Este tipo de conductas, que pasan por un abanico de hipótesis normativas que pueden ir desde simples infracciones administrativas hasta delincuencia organizada, implican responsabilidades compartidas trascendentales. La primera, la de los propios establecimientos afectados, que tienen ante sí el imperativo moral de no tolerar el robo de su identidad, en ninguna circunstancia.
Ante este panorama, tres son las reacciones mínimas que como sistema legal son esperables, y que sin duda podrían delinear remedios iniciales a estas conductas. Lo primero es evitar el uso no autorizado de marcas de renombre a favor de usuarios ilegales. Si desde el inicio al defraudador se le niega la opción de registrar un nombre de dominio que incorpora una marca conocida, el primer elemento para el engaño se vuelve inaccesible.
Un segundo elemento de reacción que debe ser incorporado al sistema es la posibilidad de que la Procuraduría ordene, de manera preventiva, la suspensión de cualquier sitio sospechoso de incurrir en estas prácticas al recibir las primeras denuncias. Es inaceptable que sitios que son denunciados, sigan operando por meses antes de que la policía cibernética tome acciones en su contra. En esta cuestionable postura se encuentran muchos de los proveedores de servicios de internet, que no parecen asumir responsabilidad alguna en estos casos.
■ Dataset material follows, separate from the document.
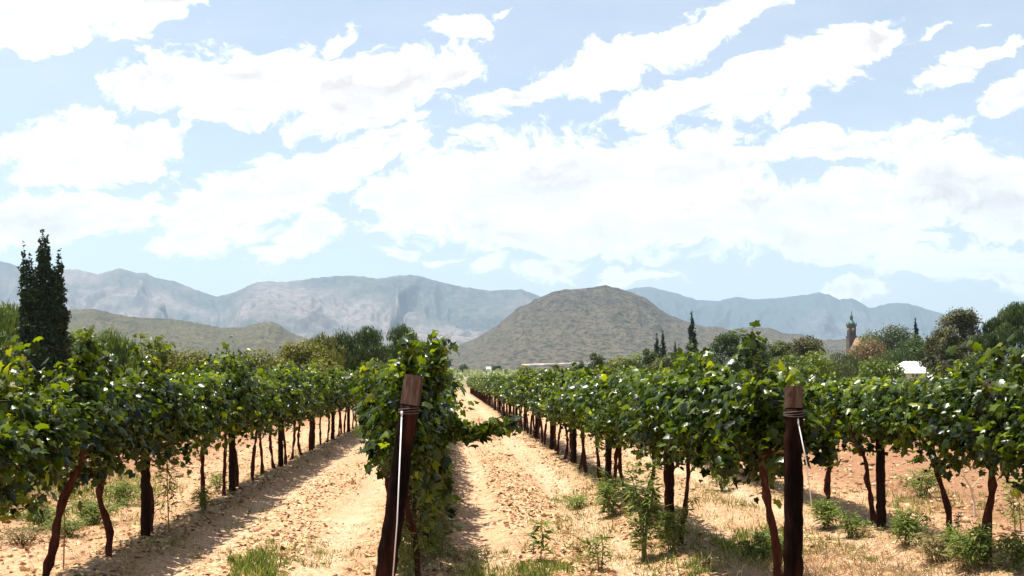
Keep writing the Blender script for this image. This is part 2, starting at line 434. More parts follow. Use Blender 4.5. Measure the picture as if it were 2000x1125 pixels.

El tercer elemento de la ecuación consiste en que las instituciones bancarias colaboren en este tipo de investigaciones, facilitando información y bloqueando cuentas usadas para defraudar. Muchas veces, por indiferencia o por franca colusión, los bancos son facilitadores de transacciones claramente irregulares.
Sorprende que la CONDUSEF declare que existe responsabilidad de muchos usuarios al ser engañados, por hacer operaciones en sitios que no son seguros. La labor de la autoridad es lograr que las transacciones sean seguras y que los defraudadores sean castigados. No se deben invertir los términos de la fórmula.